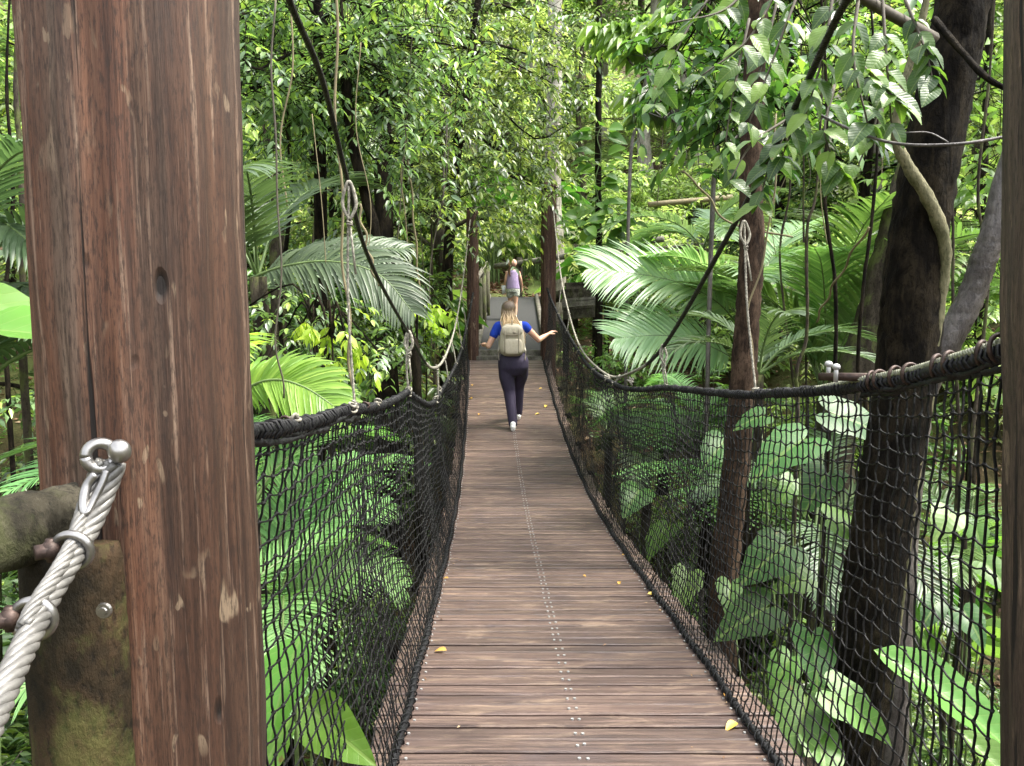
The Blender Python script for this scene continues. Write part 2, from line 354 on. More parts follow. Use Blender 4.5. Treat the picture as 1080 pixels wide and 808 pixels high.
t = NT('forest_soil'); a = t.noise(t.mapping(), 9, 8, .75, .5); b = t.noise(t.mapping(), .6, 4, .6)
col = t.ramp(a, [(.3, (.018, .011, .007)), (.5, (.05, .03, .018)), (.68, (.12, .075, .045)), (.8, (.2, .15, .1))])
sepY = t.n('ShaderNodeSeparateXYZ'); t.l(t.mapping(), sepY.inputs[0])
gfac = t.math('MULTIPLY', t.ramp(b, [(.42, 0.), (.6, 1.)]), t.ramp(t.math('MULTIPLY', sepY.outputs[1], .01), [(.1, .35), (.25, 1.)]))
col = t.mix(gfac, col, (.12, .19, .045))
soil = t.done(t.bsdf(col, .95, .2, bump=a, bstr=1, bdist=.05))
tag(mb.build('ground', soil), kind='structure')

meas = [(805, 416, 815), (740, 431, 770), (699, 445, 742), (645, 458, 708), (593, 469, 665), (553, 478, 638), (508, 487, 618), (455, 489, 592), (420, 492, 583), (392, 495, 577)]
tab = []
for py, l, r in meas:
    b = (CY-py)/F; den = _c+b*_s; Yd = 1.2*F*den/(r-l); p = at((l+r)/2, py, Yd); tab.append((Yd, p[0], p[2]))
tab = np.array(tab); cz = np.polyfit(tab[:, 0], tab[:, 2], 4); cx = np.polyfit(tab[:, 0], tab[:, 1], 2)
Y0, Y1 = 1.0, 12.2
def dz(y):
    y = np.asarray(y, float); a = 2.2; sl = np.polyval(np.polyder(cz), a)
    return np.where(y < a, np.polyval(cz, a)+sl*(y-a)*.8, np.polyval(cz, np.minimum(y, 12.0))+np.polyval(np.polyder(cz), 12.)*np.clip(y-12., 0, 1))
def ax(y): return np.polyval(cx, np.asarray(y, float))
def blocks(P, clear=.8):
    """does a curve enter the air above the walkway?"""
    P = np.asarray(P); c = np.abs(P[:, 0]-np.where(P[:, 1] > 12, -.03, ax(np.minimum(P[:, 1], 12)))) < clear
    zz = np.where(P[:, 1] > 12, .6, dz(np.minimum(P[:, 1], 12)))
    return bool((c & (P[:, 1] > .5) & (P[:, 1] < 19) & (P[:, 2] > zz-.30)).any())
# ------------------------------------------------------------------ leaves
def tmpl_lo():
    return (np.array([[0, 0, 0], [.5, .42, .08], [0, 1, -.15], [-.5, .42, .08]]), [np.array([[0, 1, 2], [0, 2, 3]])], None)
def tmpl_mid():
    v = np.array([[0, 0, 0], [.42, .25, .05], [.44, .6, .02], [0, 1, -.18], [-.44, .6, .02], [-.42, .25, .05], [0, .28, 0], [0, .62, -.05]])
    return (v, [np.array([[0, 1, 6], [2, 3, 7], [0, 6, 5], [7, 3, 4]]), np.array([[1, 2, 7, 6], [6, 7, 4, 5]])], None)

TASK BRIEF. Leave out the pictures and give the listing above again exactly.

ANSWER TO THE EXERCISE.
The Blender Python script for this scene continues. Write part 2, from line 354 on. More parts follow. Use Blender 4.5. Treat the picture as 1080 pixels wide and 808 pixels high.
t = NT('forest_soil'); a = t.noise(t.mapping(), 9, 8, .75, .5); b = t.noise(t.mapping(), .6, 4, .6)
col = t.ramp(a, [(.3, (.018, .011, .007)), (.5, (.05, .03, .018)), (.68, (.12, .075, .045)), (.8, (.2, .15, .1))])
sepY = t.n('ShaderNodeSeparateXYZ'); t.l(t.mapping(), sepY.inputs[0])
gfac = t.math('MULTIPLY', t.ramp(b, [(.42, 0.), (.6, 1.)]), t.ramp(t.math('MULTIPLY', sepY.outputs[1], .01), [(.1, .35), (.25, 1.)]))
col = t.mix(gfac, col, (.12, .19, .045))
soil = t.done(t.bsdf(col, .95, .2, bump=a, bstr=1, bdist=.05))
tag(mb.build('ground', soil), kind='structure')

meas = [(805, 416, 815), (740, 431, 770), (699, 445, 742), (645, 458, 708), (593, 469, 665), (553, 478, 638), (508, 487, 618), (455, 489, 592), (420, 492, 583), (392, 495, 577)]
tab = []
for py, l, r in meas:
    b = (CY-py)/F; den = _c+b*_s; Yd = 1.2*F*den/(r-l); p = at((l+r)/2, py, Yd); tab.append((Yd, p[0], p[2]))
tab = np.array(tab); cz = np.polyfit(tab[:, 0], tab[:, 2], 4); cx = np.polyfit(tab[:, 0], tab[:, 1], 2)
Y0, Y1 = 1.0, 12.2
def dz(y):
    y = np.asarray(y, float); a = 2.2; sl = np.polyval(np.polyder(cz), a)
    return np.where(y < a, np.polyval(cz, a)+sl*(y-a)*.8, np.polyval(cz, np.minimum(y, 12.0))+np.polyval(np.polyder(cz), 12.)*np.clip(y-12., 0, 1))
def ax(y): return np.polyval(cx, np.asarray(y, float))
def blocks(P, clear=.8):
    """does a curve enter the air above the walkway?"""
    P = np.asarray(P); c = np.abs(P[:, 0]-np.where(P[:, 1] > 12, -.03, ax(np.minimum(P[:, 1], 12)))) < clear
    zz = np.where(P[:, 1] > 12, .6, dz(np.minimum(P[:, 1], 12)))
    return bool((c & (P[:, 1] > .5) & (P[:, 1] < 19) & (P[:, 2] > zz-.30)).any())
# ------------------------------------------------------------------ leaves
def tmpl_lo():
    return (np.array([[0, 0, 0], [.5, .42, .08], [0, 1, -.15], [-.5, .42, .08]]), [np.array([[0, 1, 2], [0, 2, 3]])], None)
def tmpl_mid():
    v = np.array([[0, 0, 0], [.42, .25, .05], [.44, .6, .02], [0, 1, -.18], [-.44, .6, .02], [-.42, .25, .05], [0, .28, 0], [0, .62, -.05]])
    return (v, [np.array([[0, 1, 6], [2, 3, 7], [0, 6, 5], [7, 3, 4]]), np.array([[1, 2, 7, 6], [6, 7, 4, 5]])], None)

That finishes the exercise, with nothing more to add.